I'm not sure what you mean by this. Do you mean that the 4500 years (calculated from lineages after Noah, I assume - I'm no Biblical scholar) might in fact represent a lot more time? Could be, I guess, but we're talking time multiplication of a factor of a thousand or more to have enough time for all the "kinds" on the ark to sufficiently speciate at the rate we observe speciation today.
My question to you is where than would all the salt come from to make the water to salty?

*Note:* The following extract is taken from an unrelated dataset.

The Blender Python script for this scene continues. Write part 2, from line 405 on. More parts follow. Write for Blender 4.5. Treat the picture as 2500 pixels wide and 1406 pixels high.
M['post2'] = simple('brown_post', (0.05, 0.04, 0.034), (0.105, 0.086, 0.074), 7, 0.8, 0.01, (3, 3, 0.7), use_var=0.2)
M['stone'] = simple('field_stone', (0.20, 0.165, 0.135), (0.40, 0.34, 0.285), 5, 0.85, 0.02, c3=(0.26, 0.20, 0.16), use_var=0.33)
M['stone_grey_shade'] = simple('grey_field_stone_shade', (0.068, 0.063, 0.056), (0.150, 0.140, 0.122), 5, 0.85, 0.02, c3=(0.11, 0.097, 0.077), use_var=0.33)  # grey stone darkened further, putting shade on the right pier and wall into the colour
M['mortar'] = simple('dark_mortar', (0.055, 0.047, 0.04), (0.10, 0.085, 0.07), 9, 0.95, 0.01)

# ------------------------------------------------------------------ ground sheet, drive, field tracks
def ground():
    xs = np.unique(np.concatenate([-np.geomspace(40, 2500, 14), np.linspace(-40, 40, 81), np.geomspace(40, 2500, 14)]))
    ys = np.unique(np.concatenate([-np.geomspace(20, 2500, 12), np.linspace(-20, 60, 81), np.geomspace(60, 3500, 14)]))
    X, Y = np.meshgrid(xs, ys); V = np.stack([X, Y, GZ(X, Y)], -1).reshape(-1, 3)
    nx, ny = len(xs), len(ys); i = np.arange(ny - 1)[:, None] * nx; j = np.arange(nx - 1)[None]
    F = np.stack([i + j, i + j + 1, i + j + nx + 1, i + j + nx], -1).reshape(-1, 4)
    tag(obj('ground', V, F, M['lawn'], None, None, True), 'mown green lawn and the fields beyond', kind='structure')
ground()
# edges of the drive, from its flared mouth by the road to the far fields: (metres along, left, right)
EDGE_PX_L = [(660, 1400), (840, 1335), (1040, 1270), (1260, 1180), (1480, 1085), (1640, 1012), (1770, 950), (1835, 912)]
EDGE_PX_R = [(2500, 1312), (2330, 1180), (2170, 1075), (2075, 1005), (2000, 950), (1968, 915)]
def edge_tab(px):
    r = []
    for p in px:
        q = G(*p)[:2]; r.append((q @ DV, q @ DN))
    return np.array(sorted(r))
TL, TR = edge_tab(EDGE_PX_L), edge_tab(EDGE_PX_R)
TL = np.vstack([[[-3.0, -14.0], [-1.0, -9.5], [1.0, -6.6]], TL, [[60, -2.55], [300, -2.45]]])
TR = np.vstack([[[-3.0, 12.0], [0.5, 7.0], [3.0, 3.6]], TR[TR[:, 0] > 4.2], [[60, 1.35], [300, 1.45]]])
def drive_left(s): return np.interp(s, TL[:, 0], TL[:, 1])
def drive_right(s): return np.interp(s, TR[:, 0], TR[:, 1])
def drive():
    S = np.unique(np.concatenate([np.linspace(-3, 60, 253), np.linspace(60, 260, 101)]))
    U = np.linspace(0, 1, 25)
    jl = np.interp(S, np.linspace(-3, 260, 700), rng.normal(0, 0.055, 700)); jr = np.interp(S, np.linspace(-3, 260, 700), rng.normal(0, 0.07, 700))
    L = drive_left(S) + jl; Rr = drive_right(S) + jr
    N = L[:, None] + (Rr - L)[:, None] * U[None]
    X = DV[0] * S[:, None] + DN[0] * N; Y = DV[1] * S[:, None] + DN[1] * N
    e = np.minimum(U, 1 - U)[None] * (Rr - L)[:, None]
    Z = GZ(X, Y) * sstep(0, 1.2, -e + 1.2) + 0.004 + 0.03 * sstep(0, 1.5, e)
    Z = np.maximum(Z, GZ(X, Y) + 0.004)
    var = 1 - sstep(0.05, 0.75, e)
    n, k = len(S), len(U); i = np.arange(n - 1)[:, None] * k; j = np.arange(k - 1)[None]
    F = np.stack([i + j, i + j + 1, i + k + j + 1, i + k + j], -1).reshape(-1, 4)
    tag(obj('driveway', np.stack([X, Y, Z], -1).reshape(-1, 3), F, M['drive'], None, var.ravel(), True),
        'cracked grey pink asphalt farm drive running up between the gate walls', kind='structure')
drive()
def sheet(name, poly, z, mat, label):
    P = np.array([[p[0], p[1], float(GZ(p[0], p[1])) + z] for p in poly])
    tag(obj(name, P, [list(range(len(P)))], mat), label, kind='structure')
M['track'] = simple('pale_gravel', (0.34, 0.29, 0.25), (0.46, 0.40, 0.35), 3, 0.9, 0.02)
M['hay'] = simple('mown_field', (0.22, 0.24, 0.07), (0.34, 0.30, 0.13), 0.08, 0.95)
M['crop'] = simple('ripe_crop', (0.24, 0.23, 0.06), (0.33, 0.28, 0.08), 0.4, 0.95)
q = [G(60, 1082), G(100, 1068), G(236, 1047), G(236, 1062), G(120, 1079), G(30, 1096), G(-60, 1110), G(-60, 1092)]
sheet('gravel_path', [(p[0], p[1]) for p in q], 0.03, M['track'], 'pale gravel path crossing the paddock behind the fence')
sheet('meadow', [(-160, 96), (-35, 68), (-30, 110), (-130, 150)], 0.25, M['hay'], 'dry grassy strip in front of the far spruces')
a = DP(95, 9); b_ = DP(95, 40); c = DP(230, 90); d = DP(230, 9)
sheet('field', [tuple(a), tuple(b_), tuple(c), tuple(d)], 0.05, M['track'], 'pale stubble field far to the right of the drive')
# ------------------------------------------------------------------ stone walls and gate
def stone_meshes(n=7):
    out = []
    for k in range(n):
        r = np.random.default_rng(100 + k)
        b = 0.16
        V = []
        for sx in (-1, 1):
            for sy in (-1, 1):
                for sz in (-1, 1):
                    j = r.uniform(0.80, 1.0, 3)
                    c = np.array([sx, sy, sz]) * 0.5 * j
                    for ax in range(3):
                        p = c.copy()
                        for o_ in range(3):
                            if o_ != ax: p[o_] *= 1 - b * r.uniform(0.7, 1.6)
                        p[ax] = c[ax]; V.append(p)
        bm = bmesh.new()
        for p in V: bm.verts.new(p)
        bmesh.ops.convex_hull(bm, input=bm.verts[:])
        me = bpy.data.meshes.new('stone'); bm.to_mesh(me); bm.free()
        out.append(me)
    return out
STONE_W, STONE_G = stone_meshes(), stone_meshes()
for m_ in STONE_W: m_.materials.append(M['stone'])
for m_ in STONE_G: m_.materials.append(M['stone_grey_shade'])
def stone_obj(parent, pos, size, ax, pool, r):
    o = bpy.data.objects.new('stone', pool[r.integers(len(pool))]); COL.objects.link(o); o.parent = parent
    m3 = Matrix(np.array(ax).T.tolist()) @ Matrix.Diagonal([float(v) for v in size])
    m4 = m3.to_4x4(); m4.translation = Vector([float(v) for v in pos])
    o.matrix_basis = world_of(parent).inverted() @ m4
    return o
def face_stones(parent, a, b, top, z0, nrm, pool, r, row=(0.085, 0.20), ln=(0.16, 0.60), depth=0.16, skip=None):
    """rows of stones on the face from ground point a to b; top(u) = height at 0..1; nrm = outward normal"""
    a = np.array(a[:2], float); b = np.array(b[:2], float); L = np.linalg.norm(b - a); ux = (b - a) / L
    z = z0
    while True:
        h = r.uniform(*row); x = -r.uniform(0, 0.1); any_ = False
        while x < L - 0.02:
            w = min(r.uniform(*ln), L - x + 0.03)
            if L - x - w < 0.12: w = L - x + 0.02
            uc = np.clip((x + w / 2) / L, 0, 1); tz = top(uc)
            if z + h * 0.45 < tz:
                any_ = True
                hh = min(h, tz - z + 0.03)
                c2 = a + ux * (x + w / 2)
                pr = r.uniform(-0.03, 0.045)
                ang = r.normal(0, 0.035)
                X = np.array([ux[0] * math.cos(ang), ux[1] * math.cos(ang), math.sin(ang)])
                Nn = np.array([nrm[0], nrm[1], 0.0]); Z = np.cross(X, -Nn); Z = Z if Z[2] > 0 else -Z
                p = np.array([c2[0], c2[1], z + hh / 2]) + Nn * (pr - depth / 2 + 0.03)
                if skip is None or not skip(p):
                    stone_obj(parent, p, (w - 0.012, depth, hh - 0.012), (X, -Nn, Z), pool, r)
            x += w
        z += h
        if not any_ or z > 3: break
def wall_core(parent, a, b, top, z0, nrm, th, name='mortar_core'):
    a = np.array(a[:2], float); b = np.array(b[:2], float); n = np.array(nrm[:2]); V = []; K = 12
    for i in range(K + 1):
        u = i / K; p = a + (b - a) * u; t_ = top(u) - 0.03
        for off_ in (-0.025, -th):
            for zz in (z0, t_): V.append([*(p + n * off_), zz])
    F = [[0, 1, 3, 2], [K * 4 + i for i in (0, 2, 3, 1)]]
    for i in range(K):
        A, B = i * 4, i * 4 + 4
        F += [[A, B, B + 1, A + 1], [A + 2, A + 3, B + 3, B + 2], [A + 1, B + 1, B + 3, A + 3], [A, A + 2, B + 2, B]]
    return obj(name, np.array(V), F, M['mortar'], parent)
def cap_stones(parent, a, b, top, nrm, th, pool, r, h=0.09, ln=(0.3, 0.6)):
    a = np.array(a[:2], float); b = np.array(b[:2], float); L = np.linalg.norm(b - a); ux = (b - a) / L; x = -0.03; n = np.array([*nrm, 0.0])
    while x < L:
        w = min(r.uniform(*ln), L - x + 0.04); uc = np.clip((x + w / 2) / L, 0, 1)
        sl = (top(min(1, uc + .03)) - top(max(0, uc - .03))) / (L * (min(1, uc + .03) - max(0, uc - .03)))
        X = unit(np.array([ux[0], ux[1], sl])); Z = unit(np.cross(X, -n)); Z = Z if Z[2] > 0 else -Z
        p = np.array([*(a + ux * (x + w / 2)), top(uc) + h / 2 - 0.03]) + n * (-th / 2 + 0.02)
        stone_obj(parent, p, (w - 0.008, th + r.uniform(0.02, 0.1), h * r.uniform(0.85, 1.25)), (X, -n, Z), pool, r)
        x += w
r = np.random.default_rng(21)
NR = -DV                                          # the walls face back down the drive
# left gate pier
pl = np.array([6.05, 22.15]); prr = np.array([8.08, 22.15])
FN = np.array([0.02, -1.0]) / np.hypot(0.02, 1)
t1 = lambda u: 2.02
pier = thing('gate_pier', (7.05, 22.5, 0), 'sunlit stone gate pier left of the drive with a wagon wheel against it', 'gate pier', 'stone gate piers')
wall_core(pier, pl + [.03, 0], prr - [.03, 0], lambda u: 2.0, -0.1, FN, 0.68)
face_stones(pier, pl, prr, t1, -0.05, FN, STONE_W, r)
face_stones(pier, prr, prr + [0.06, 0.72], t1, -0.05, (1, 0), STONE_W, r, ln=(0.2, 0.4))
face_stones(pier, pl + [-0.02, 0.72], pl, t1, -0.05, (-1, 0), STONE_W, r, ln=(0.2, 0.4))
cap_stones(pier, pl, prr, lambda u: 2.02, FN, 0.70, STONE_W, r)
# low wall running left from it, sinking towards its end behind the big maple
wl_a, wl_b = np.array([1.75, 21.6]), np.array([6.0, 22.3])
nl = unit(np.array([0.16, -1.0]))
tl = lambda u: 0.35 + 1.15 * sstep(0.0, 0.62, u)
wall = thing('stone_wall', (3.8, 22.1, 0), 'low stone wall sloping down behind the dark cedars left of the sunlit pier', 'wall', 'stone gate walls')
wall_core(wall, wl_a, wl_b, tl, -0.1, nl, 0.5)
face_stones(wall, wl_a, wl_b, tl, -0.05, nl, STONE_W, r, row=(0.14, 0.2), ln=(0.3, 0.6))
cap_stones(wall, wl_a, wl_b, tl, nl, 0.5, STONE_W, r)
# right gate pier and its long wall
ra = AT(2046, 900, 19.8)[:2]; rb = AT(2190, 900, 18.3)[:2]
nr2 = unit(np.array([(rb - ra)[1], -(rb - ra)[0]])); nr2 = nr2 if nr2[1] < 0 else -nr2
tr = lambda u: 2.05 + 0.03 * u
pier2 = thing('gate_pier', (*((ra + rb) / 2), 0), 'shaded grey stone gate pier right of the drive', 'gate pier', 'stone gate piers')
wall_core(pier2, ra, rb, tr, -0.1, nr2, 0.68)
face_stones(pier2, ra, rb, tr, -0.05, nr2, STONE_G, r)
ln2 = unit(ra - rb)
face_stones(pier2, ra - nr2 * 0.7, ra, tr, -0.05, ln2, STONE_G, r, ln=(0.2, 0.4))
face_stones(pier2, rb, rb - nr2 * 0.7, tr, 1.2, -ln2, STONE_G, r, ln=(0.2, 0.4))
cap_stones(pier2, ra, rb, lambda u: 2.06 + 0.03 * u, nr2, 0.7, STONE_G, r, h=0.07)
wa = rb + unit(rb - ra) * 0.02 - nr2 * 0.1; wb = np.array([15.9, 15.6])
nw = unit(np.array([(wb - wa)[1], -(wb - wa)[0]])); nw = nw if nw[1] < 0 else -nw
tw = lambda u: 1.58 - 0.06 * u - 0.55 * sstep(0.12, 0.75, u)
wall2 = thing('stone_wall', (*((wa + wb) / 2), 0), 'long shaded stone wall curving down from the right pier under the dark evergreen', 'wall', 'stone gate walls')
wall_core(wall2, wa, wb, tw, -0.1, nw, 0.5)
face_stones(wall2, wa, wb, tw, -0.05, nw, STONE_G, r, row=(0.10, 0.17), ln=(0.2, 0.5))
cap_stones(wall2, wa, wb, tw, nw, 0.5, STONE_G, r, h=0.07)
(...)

It's in the ocean. If the hypothetical floodwaters rose high enough to "cover the Earth", then surely they would mix with the ocean. Considering that the ocean (at least these days) is far deeper than the height of any mountain, I think it's safe to assume that oceanic water would constitute a sizable majority of flood waters. Saltwater ocean life in general has a low tolernace for changes in salinity. Coral, for instance, would be killed simply by the change in depth from the flood. That would more or less kill the planet's ecosystem, because the coral reef zones are the major source of oxygen (through the action of phytoplankton). Unless Noah takes some coral (unlikely, because coral is difficult to transport alive even with our technology), the flood kills the planet. And it would take a million years to generate full-fledged coral ecosystems from a founding population.

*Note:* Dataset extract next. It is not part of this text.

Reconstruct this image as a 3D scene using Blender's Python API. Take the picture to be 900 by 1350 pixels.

Now, if you postulate that the oceans were a lot smaller before the flood, you're still faced with an ocean ecology that couldn't survive the transition to larger, saltier oceans.
And I think that going from 2 or 7 of each species to make all the species on earth now is a far lesser cry than all of this coming from a single ameoba in the primordial soup...
Only if you ignore the time scale. You're talking about some 2 - 100 million current species from about a hundred or a thousand "kinds" (whatever a kind is) in a space of less than 5000 years. That's at least 400 new and very different species every year. And that's a pretty conservative estimate. That would be something so noteworthy it would have been recorded by every civilization, including the writers of the Bible. As well as something we would see today.
On the other hand, all those species over one billion years of evolution? Only 1 new species every 10 years. Obviously it doesn't work out that evenly, but it's a much more reasonable model.
Obviously the ark scenario would be a bottleneck event of cosiderable damage and magnatude. It's doubtful that the Earth's ecosystems would survive. Noah and his animals would perish of asphixiation and starvation after they got off the ark, assuming they survived the trip (which as others have made the point, would be impossible.)